Reinforcing Stream Aligned Teams

Supplementing stream aligned teams while sidestepping classic engineering management blunders.

Recently a colleague, James, told me about a scheme his employer is currently implementing. Stream aligned teams are on schedule, but don't have enough capacity to deliver new features the business wants and need support to meet the organization's needs, but they don't anticipate needing the support long term.

They decided that they are going to implement floating supporting teams that will come in, build the product/feature that the business needs and throw it over the wall to the original stream aligned team to support and maintain.

This is something that's well understood to be a bad move in the history of the software industry. Even with the best intentions you're not going to have knowledge transfer, and the group that wrote the software won't get to see how the choices that they made in the architecture and design process pan out, inhibiting learning, encouraging finger pointing, and eventual rewrites.

When I heard this I was surprised that a very successful organization would be suggesting such a well known blunder as a solution to their problem. A better way  they could approach this problem is to create a new stream aligned team that owns this new product.
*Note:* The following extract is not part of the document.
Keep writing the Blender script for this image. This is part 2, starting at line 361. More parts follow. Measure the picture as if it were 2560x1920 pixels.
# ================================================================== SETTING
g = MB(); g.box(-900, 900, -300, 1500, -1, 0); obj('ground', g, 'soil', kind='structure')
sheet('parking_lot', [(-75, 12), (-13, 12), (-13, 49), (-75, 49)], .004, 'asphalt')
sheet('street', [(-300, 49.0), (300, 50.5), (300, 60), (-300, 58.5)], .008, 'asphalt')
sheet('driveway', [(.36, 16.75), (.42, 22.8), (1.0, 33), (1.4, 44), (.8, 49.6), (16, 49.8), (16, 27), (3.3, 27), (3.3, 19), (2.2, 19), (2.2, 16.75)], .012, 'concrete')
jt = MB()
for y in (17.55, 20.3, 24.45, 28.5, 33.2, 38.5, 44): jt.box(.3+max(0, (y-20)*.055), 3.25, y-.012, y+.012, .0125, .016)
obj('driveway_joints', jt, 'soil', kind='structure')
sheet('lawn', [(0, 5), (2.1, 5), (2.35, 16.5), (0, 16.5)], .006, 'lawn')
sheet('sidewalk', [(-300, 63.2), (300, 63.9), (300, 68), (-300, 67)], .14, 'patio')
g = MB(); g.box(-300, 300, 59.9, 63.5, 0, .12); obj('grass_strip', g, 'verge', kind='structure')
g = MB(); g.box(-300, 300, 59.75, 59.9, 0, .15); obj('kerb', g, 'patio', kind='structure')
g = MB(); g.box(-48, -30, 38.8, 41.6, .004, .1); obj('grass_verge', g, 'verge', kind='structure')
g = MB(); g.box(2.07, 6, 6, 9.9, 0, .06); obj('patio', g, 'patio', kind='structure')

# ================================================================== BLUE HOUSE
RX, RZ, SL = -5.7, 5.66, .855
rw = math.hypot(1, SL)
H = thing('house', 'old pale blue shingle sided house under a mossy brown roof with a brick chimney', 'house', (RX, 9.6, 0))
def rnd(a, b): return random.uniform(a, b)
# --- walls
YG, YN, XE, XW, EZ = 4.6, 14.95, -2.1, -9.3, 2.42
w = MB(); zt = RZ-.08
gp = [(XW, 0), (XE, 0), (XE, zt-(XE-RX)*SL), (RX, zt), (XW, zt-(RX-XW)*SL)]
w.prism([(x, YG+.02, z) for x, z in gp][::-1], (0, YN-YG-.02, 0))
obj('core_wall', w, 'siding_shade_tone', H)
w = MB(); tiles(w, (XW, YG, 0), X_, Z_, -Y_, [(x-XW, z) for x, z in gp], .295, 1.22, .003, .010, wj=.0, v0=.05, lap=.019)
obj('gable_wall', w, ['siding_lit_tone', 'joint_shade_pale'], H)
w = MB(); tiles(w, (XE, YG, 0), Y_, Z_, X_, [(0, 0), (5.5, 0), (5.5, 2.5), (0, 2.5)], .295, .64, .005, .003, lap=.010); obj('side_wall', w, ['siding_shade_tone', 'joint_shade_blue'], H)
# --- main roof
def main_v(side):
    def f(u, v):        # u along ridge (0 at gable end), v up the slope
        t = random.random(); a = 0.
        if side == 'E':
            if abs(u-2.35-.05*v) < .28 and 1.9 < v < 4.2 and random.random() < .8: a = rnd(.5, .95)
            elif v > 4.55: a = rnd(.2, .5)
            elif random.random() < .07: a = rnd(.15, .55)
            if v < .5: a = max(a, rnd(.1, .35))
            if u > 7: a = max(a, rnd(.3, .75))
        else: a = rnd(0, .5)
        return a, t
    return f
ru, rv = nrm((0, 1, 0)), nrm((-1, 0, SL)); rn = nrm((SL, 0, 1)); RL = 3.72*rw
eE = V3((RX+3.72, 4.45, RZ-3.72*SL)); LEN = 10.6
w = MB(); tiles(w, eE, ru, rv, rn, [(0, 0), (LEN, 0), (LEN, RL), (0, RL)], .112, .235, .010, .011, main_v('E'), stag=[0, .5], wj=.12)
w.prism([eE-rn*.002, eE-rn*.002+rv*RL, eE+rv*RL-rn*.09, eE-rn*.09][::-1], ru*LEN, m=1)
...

Or if they're confident there won't be enough work to justify a new team building and maintaining this product they should split the supporting floater team and the stream aligned team in half. They could then recombine them to work on the core products as scheduled and the new products, while ensuring that knowledge about this new product is transferred. This is ensured because folks that built it will be re-embedded in the stream aligned team at the end of the project, when the floating support team is extracted and brought onto their next project.

This second approach will result in extended timelines comparatively, but a much better maintenance experience if you must proceed without a new stream aligned team.